As great as this game was, people will spend more time analyzing all the commercials. I simply sat there and shook my head at some of these. Advertisers are spending millions of dollars to fill time with ads that either inform (Focus on the Family), entertain (, Snickers), or celebrate stupidity (Bud Light). CBS took the opportunity to toot its own horn, and even invited Jay Leno & Oprah Winfrey to do a spot with David Letterman (fittingly attired in a replica Colts jersey). They also did a bit to plug tonight's episode of How I Met Your Mother by having one of the show's central characters, Barney (Neil Patrick Harris) "at the game" (in a pre-taped bit with commentary by game announcer Jim Nantz) with a classified ad on a poster. Lame-o!

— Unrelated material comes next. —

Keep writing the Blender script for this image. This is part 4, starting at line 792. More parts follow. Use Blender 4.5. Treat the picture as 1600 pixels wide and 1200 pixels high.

Snickers provided one of the silliest, but most entertaining bits, using TV icons Betty White (ex-The Golden Girls) and Abe Vigoda (ex-Barney Miller) in a pickup football game, though there will be some who might find fault with the context of the ad. I admit I didn't see all the ads, nor did I really care to keep track, as much of it is filed under "wasteful spending". For me, the game's the thing, not the sideshow (not including halftime). And that's the way it should be.